Multi-Tenancy Model
Stitchd uses a four-level hierarchy: Tenant → Project → Environment → SDK Key.
Hierarchy Diagram
graph TD
T[Tenant] -->|owns many| P[Project]
P -->|has many| E[Environment\ne.g. prod, staging, dev]
E -->|has many| SDK[SDK Keys]
P -->|defines| FF[Feature Flag Definitions]
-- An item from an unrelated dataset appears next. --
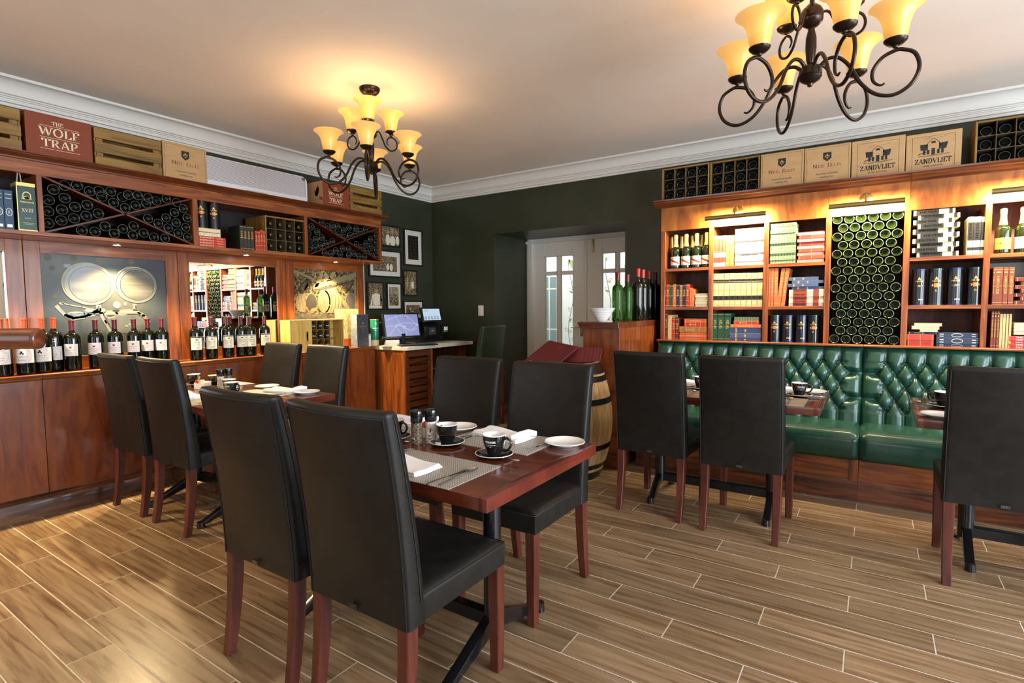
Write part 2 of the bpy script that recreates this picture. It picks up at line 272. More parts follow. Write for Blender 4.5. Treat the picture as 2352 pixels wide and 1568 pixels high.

P -->|defines| V[Variant Configurations]
E -->|configures| R[Rules]
E -->|configures| S[Segments]
E -->|runs| EX[Experiments]
Scoping Rules
Project-scoped (shared across environments)
| Entity | Notes |
|---|---|
| Feature Flag Definitions | The flag key and type are project-level |
| Variant Configurations | Which variants exist and their values |
Sharing definitions across environments ensures flag keys are consistent when promoting
from dev → staging → prod.
Environment-scoped
| Entity | Notes |
|---|---|
| Rules | Which users/segments see which variant, in which environment |
| Segments | Rule-based and list-based segment definitions |
| SDK Keys | One or more keys per environment for SDK authentication |
| Experiments | A/B test and metric configurations |
Each environment is fully independent — enabling a flag in prod does not affect staging.
SDK Key Isolation
An SDK key grants read access to exactly one project + environment combination.
The SDK can only see:
- Flag definitions for that project
- Active rules for that environment
- Segment definitions for that environment
It cannot read other environments’ rules or other tenants’ data.
Tenant Isolation
All database queries include a tenant_id predicate. Tenants are fully isolated at the
query layer — there is no cross-tenant data leakage by design, and no shared-nothing
partitioning is required at the database level.